The paper called “Adaptive Attention Span in Transformers” proposes a novel self-attention mechanism that can learn its optimal attention span.

Paper: https://arxiv.org/abs/1905.07799
Code: https://github.com/facebookresearch/adaptive-span
Post: https://ai.facebook.com/blog/making-transformer-networks-simpler-and-more-efficient/

The problem with the vanilla transformer is its fixed context size (or attention span). Additionally, it cannot be very large because of the computation cost of the attention mechanism (it requires O(n²) computations).

There are some solutions to these problems (like Transformer XL or Sparse Transformer, and now we have a Compressive Transformer as well).

Here is an alternative approach: let the layer (or even the attention head) decide the required context size on its own.

There are two options, learnable (called the adaptive attention span) and ACT-like (called the dynamic attention span).

Adaptive attention span let each attention head learn it’s own attention span independently from the other heads (this is done using a non-increasing masking function). It is learnable, but still fixed after the training is done.

Dynamic attention span changes the span dynamically depending on the current input.

In addition to these changes, the authors incorporated the relative position
embeddings of Shaw et al. (2018) and the caching mechanism of Dai et al. (2019) to speed up the train and test time.

Results are cool. The models are smaller, the performance is better.

Internally, adaptive spans are learned larger when needed.

Adaptive spans (in log-scale) of every attention heads in a 12-layer model with span limit S = 4096. Few attention heads require long attention spans.

And the dynamic spans adapt to the input sequence. The span increases at the beginning of words and in the middle of composed words, e.g., to predict the “l” in “overlook”

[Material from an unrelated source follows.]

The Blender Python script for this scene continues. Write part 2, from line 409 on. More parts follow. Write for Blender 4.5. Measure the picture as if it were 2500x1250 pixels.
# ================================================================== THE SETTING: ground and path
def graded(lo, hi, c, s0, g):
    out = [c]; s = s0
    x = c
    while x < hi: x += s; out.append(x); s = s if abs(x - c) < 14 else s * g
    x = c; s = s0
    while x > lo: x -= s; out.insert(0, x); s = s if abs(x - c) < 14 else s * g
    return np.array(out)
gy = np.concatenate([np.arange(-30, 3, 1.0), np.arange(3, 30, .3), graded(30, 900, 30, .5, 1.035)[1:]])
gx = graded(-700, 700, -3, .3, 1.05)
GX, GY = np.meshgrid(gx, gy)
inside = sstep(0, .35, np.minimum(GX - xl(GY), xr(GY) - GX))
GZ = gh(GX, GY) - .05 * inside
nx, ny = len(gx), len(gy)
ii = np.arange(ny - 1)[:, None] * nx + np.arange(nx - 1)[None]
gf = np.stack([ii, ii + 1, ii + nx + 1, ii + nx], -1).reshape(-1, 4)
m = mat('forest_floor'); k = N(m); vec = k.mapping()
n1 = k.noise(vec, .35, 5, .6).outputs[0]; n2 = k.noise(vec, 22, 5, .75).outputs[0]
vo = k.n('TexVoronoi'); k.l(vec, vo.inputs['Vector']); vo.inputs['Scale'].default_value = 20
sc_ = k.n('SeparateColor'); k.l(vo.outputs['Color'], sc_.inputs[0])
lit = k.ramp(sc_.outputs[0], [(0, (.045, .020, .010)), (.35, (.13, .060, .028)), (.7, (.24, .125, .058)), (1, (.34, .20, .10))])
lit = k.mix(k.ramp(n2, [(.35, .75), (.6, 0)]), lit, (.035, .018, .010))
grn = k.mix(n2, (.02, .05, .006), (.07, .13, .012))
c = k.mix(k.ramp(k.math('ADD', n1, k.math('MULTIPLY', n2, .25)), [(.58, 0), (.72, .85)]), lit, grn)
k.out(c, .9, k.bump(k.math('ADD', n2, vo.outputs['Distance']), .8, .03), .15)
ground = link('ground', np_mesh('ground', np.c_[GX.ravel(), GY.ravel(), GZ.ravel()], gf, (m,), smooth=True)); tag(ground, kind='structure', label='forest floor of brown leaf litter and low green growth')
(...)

Example of average dynamic attention span as a function of the input sequence. The span is averaged over the layers and heads.

#3c. ALBERT

As you did already see, the UT without ACT is a very strong baseline on its own. Maybe repetitions themselves are the key, and the adaptivity is not required? As in the case of Repeat-RNN?

This could be true as well (at least given enough repetitions).

The other proof is ALBERT (“ALBERT: A Lite BERT for Self-supervised Learning of Language Representations”). The modified BERT-style model.

Paper: https://arxiv.org/abs/1909.11942
Code: https://github.com/google-research/ALBERT
Post: https://ai.googleblog.com/2019/12/albert-lite-bert-for-self-supervised.html

As I wrote earlier, ALBERT incorporates two parameter reduction techniques.

The first one is a factorized embedding parameterization, separating the size of the hidden layers from the size of vocabulary embedding. This separation makes it easier to grow the hidden size without significantly increasing the parameter size of the vocabulary embeddings.

The second technique (more relevant to our current topic) is a cross-layer parameter sharing. This technique prevents the parameter from growing with the depth of the network.

Both techniques significantly reduce the number of parameters for BERT without seriously hurting performance, thus improving parameter-efficiency.

As the authors wrote:

“We observed that the network often learned to perform similar operations at various layers, using different parameters of the network. This possible redundancy is eliminated in ALBERT by parameter-sharing across the layers, i.e., the same layer is applied on top of each other.”

As you see, this is similar to UT applying the same transformation a predefined number of times.

In the case of UT (without ACT) you just use the number of repetitions as a parameter, while in the case of ALBERT it is done by creating architecture with a predefined number of (the same) layers. Computationally this is the same.

In ALBERT the main goal was to reduce the number of parameters then to scale up the model again. So, the authors look at the cost of such a decision: how does it hurt the performance comparing with the BERT-style model (where no parameters are shared and all the layers are different). Not surprisingly from this point of view, it hurts (a bit).